Disability, Space, Architecture: A Reader ed Jos Boys
Thursday, 26 April 2018 12:15 pmI was hopeful this very various anthology would spark some new ideas, as its mission statement is at the intersection of design-as-theory and design-as-practice.
If you have university access, you can read it online http://www.tandfebooks.com/doi/view/10.4324/9781315560076
For Interlibrary loan: Print and ebook
Three chapters made this jumbled collection worth reading; here's how you can almost read them if you don't have university access:
From Gallaudet Today, that university's alumni magazine spring 2007, Todd Byrd's essay “Deaf Space: Deaf Culture Meets Architecture in UD” dives deep into Deaf space: how designers can support visual learners and communicators. With helpful checklists: useful data to make even a temporary space Deaf friendly.
http://www.rollingrains.com/2011/04/reprinted-with-permission-deaf-space.html
“From Steep Steps to Retrofit to Universal Design, From Collapse to Austerity: Neo-liberal spaces of disability”
Jay Dolmage matches these three access attitudes with underlying assumptions about disabled people's place in the academy. An earlier version is available for download here: https://www.academia.edu/1244157/FromRetrofit_to_Universal_Design_From_Collapse_to_Occupation_Neo-Liberal_Spaces_of_Disability_
Dolmage's critique of a checklist approach to universal design is the first I've encountered. I strongly recommend it to any access activist working in our current climate.

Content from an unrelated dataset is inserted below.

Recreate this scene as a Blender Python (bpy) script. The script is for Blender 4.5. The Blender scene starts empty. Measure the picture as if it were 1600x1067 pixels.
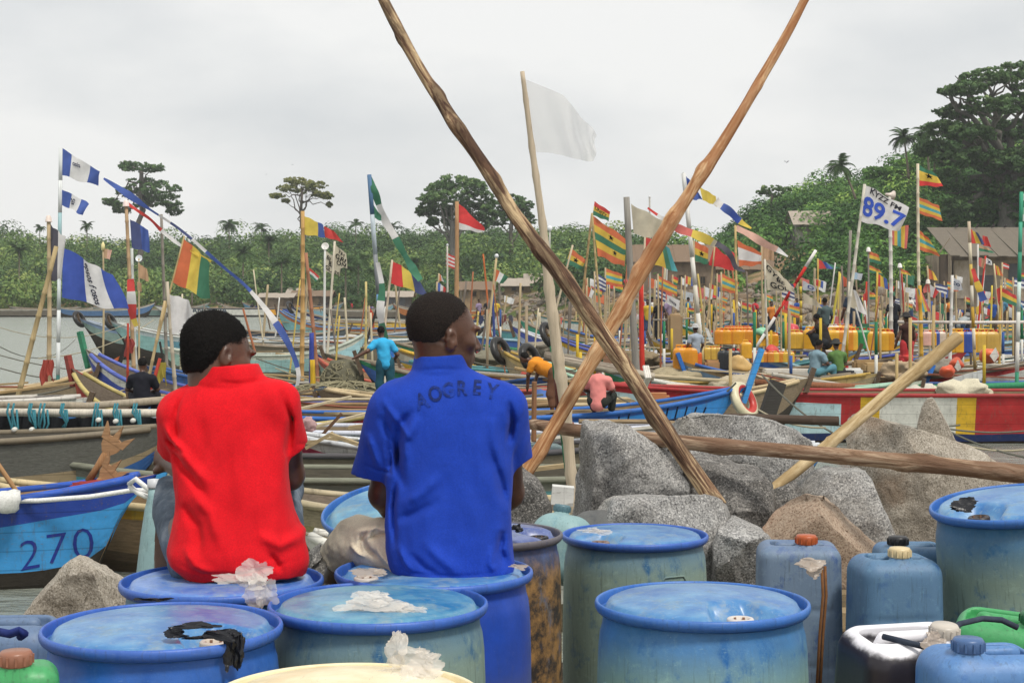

In “The dilemma of inclusive architecture” Margaret Price demonstrates that disability presents a radical challenge to architecture due to its tendency to emerge unpredictably in spacetime. Price's personal experience with "mental disability" means her work, unlike too much of disability studies, considers more than physical impairment.
https://margaretprice.wordpress.com/writing/price-unshared-space/
THANK YOU!
Date: 26/04/2018 08:29 pm (UTC)This could be interesting.
Re: THANK YOU!
Date: 26/04/2018 08:47 pm (UTC)Margaret Price is such a smart writer. That essay is on the deeper end of her academic register: you may find her book Mad At School: Rhetorics of Mental Disability and Academic Life to be more accessible. (It's a thematically-linked series of essays.)
Or her "The Body-Mind Problem and the Absence of Pain," which is helpful cited and discussed at Allison Hitt's blog.
Any ways, the academic stuff is at the extreme of my comprehension as well, and I'm happy to chat about this in more mundane terms as well.